5. Distinct Count Calculation:

   • distinct_count = len(set(sub_array)) calculates the number of distinct elements in the sub_array. By converting the subarray to a set, duplicate elements are automatically removed, and len() gives the count of the remaining unique elements.

6. Sum Update:

   • total_sum += distinct_count ** 2 updates the total_sum by adding the square of the distinct_count.

7. Return Value:

   • After iterating through all possible subarrays, the function returns the total_sum, which is the sum of the squares of the distinct counts of all subarrays.

Big(O) Runtime Analysis:

The runtime complexity is O(n^3). Here's why:

• Outer Loop: The outer loop runs n times.
• Inner Loop: The inner loop, nested inside the outer loop, also runs approximately n times on average.
• Subarray Extraction: nums[i:j+1] takes O(n) time in the worst case because it can potentially create a copy of almost the entire input array.
• set() operation: Creating a set from the subarray takes O(n) time in the worst case (when all elements in the subarray are distinct).

Therefore, the dominant operations inside the loops (subarray extraction and set creation) both contribute O(n) complexity, resulting in O(n * n * n) = O(n^3) time complexity.

Big(O) Space Usage Analysis:

The space complexity is O(n). Here's why:

• set() operation: The set(sub_array) operation creates a new set to store the distinct elements of the subarray. In the worst case (when all elements in the subarray are distinct), the set can grow to the size of the subarray, which is at most n.
• Auxiliary Variables: The other variables (n, total_sum, i, j, sub_array, distinct_count) take up constant space, O(1).

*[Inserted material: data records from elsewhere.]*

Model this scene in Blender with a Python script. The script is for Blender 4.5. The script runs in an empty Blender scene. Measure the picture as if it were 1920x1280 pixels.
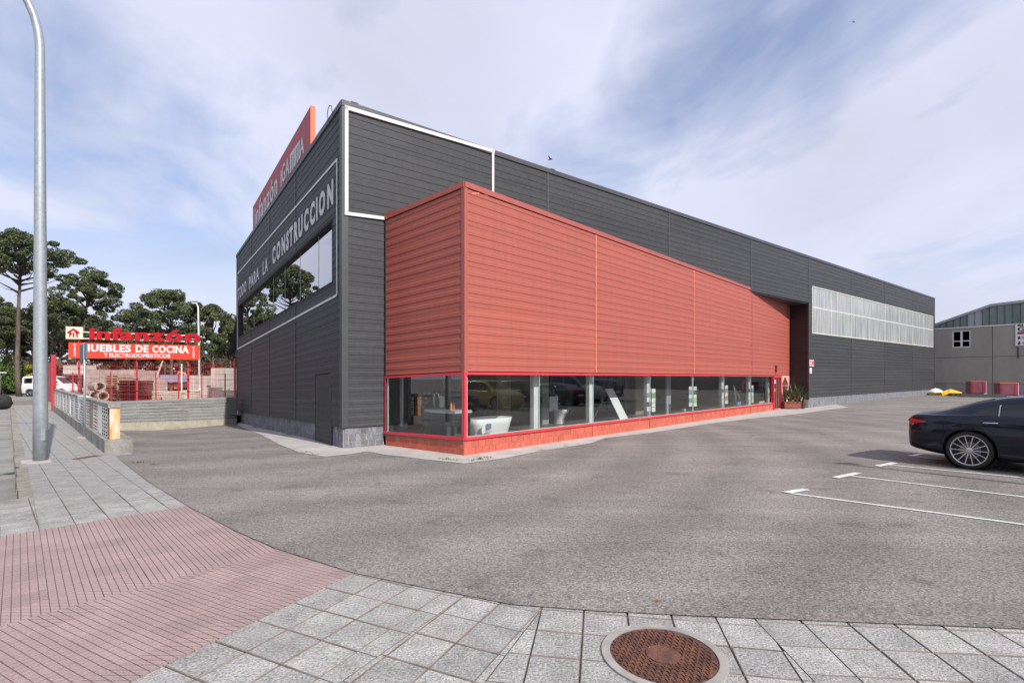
import bpy, bmesh, math, random
import numpy as np
from mathutils import Vector, Matrix
SC = bpy.context.scene
COL = SC.collection
R = math.radians
rnd = random.Random(7)
# ---------------------------------------------------------------- camera, world, sun, exposure
FPX, HX, HY, EYE = 945.0, 960.0, 708.0, 1.65
cam_d = bpy.data.cameras.new('camera'); cam = bpy.data.objects.new('camera', cam_d); COL.objects.link(cam)
cam.location = (0, 0, EYE); cam.rotation_euler = (R(90), 0, 0)
cam_d.sensor_width = 36; cam_d.lens = FPX/1920*36; cam_d.shift_y = 68/1920
cam_d.clip_start = .05; cam_d.clip_end = 2000
SC.camera = cam
SUN_AZ = Vector((.66, -.751)).normalized(); SUN_EL = R(39)
W = bpy.data.worlds.new('World'); SC.world = W; W.use_nodes = True
nt = W.node_tree; nt.nodes.clear()
def N(t, typ, **k):
    n = t.nodes.new(typ)
    for a, b in k.items(): setattr(n, a, b)
    return n
out = N(nt, 'ShaderNodeOutputWorld')
sky = N(nt, 'ShaderNodeTexSky', sky_type='NISHITA', sun_disc=False)
sky.sun_elevation = SUN_EL; sky.sun_rotation = math.atan2(SUN_AZ.x, SUN_AZ.y)
sky.air_density = 1.0; sky.dust_density = .6; sky.ozone_density = 2.0
bg = N(nt, 'ShaderNodeBackground'); bg.inputs[1].default_value = .15
hs = N(nt, 'ShaderNodeHueSaturation'); hs.inputs['Saturation'].default_value = 1.35; hs.inputs['Hue'].default_value = .508
nt.links.new(sky.outputs[0], hs.inputs['Color']); nt.links.new(hs.outputs[0], bg.inputs[0])
bgc = N(nt, 'ShaderNodeBackground'); bgc.inputs[0].default_value = (.735, .77, .94, 1); bgc.inputs[1].default_value = 1.0
tc = N(nt, 'ShaderNodeTexCoord')
sep = N(nt, 'ShaderNodeSeparateXYZ'); nt.links.new(tc.outputs['Generated'], sep.inputs[0])
zz = N(nt, 'ShaderNodeMath', operation='MAXIMUM'); nt.links.new(sep.outputs[2], zz.inputs[0]); zz.inputs[1].default_value = 0
za = N(nt, 'ShaderNodeMath', operation='ADD'); nt.links.new(zz.outputs[0], za.inputs[0]); za.inputs[1].default_value = .22
dx = N(nt, 'ShaderNodeMath', operation='DIVIDE'); nt.links.new(sep.outputs[0], dx.inputs[0]); nt.links.new(za.outputs[0], dx.inputs[1])
dy = N(nt, 'ShaderNodeMath', operation='DIVIDE'); nt.links.new(sep.outputs[1], dy.inputs[0]); nt.links.new(za.outputs[0], dy.inputs[1])
cb = N(nt, 'ShaderNodeCombineXYZ'); nt.links.new(dx.outputs[0], cb.inputs[0]); nt.links.new(dy.outputs[0], cb.inputs[1])
mp = N(nt, 'ShaderNodeMapping'); mp.inputs['Scale'].default_value = (1.0, .72, 1); mp.inputs['Rotation'].default_value = (0, 0, R(34)); mp.inputs['Location'].default_value = (3.1, .9, 0)
nt.links.new(cb.outputs[0], mp.inputs[0])
n1 = N(nt, 'ShaderNodeTexNoise'); n1.inputs['Scale'].default_value = .95; n1.inputs['Detail'].default_value = 8; n1.inputs['Roughness'].default_value = .55; n1.inputs['Distortion'].default_value = .5
n2 = N(nt, 'ShaderNodeTexNoise'); n2.inputs['Scale'].default_value = 3.4; n2.inputs['Detail'].default_value = 7; n2.inputs['Distortion'].default_value = .9
nt.links.new(mp.outputs[0], n1.inputs[0]); nt.links.new(mp.outputs[0], n2.inputs[0])
mixn = N(nt, 'ShaderNodeMath', operation='MULTIPLY_ADD'); nt.links.new(n2.outputs[0], mixn.inputs[0]); mixn.inputs[1].default_value = .26; nt.links.new(n1.outputs[0], mixn.inputs[2])
rp = N(nt, 'ShaderNodeValToRGB'); e = rp.color_ramp.elements
e[0].position = .46; e[0].color = (.40,)*3+(1,); e[1].position = .64; e[1].color = (.97,)*3+(1,)
nt.links.new(mixn.outputs[0], rp.inputs[0])
hz = N(nt, 'ShaderNodeMapRange'); nt.links.new(zz.outputs[0], hz.inputs[0]); hz.inputs[1].default_value = .12; hz.inputs[2].default_value = .42; hz.inputs[3].default_value = .93; hz.inputs[4].default_value = 0
mx = N(nt, 'ShaderNodeMath', operation='MAXIMUM'); nt.links.new(rp.outputs[0], mx.inputs[0]); nt.links.new(hz.outputs[0], mx.inputs[1])
mxs = N(nt, 'ShaderNodeMixShader'); nt.links.new(mx.outputs[0], mxs.inputs[0]); nt.links.new(bg.outputs[0], mxs.inputs[1]); nt.links.new(bgc.outputs[0], mxs.inputs[2])
nt.links.new(mxs.outputs[0], out.inputs[0])
n3 = N(nt, 'ShaderNodeTexNoise'); n3.inputs['Scale'].default_value = 1.7; n3.inputs['Detail'].default_value = 7; n3.inputs['Distortion'].default_value = .6; nt.links.new(mp.outputs[0], n3.inputs[0])
cr3 = N(nt, 'ShaderNodeMapRange'); cr3.inputs[1].default_value = .3; cr3.inputs[2].default_value = .68; cr3.inputs[3].default_value = .93; cr3.inputs[4].default_value = 1.09; nt.links.new(n3.outputs[0], cr3.inputs[0]); nt.links.new(cr3.outputs[0], bgc.inputs[1])
sl = bpy.data.lights.new('sun', 'SUN'); sl.energy = 4.9; sl.angle = R(.55); sl.color = (1, .95, .88)
so = bpy.data.objects.new('sun', sl); COL.objects.link(so)
sdir = Vector((SUN_AZ.x*math.cos(SUN_EL), SUN_AZ.y*math.cos(SUN_EL), math.sin(SUN_EL)))
so.rotation_euler = sdir.to_track_quat('Z', 'Y').to_euler(); so.location = sdir*60
vs = SC.view_settings; vs.view_transform = 'Standard'; vs.look = 'None'; vs.exposure = 0; vs.gamma = 1; vs.use_curve_mapping = False
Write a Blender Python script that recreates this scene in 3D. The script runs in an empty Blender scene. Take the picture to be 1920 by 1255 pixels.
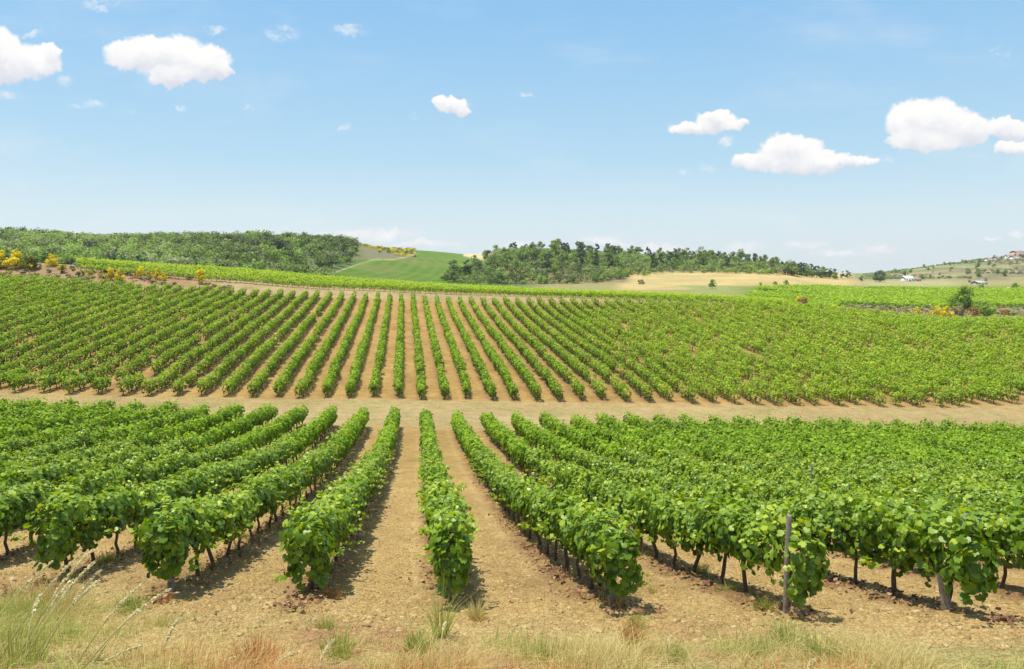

Thus, the dominant space usage comes from the set() operation, leading to O(n) space complexity.

Edge Cases:

1. Empty Input Array:

   • If the input array nums is empty, the loops won't execute, and the function will return 0, which is the correct behavior since there are no subarrays.

2. Array with Single Element:

   • If the input array nums has only one element, there will be only one subarray (the array itself). The distinct count will be 1, and the function will return 1.

3. Array with Duplicate Elements:

   • The code handles duplicate elements correctly because the set() operation automatically removes duplicates when calculating the distinct count.

4. Array with All Same Elements:

   • If the input array nums contains all the same elements (e.g., [2, 2, 2]), all subarrays will have a distinct count of 1. The function will correctly calculate the sum of squares of these distinct counts.

5. Large Input Array:

   • For very large input arrays, the O(n^3) time complexity might become a performance bottleneck. Optimization techniques like using a sliding window approach with a hashmap to track distinct counts could be employed to improve performance, although the constraints specify a small input size.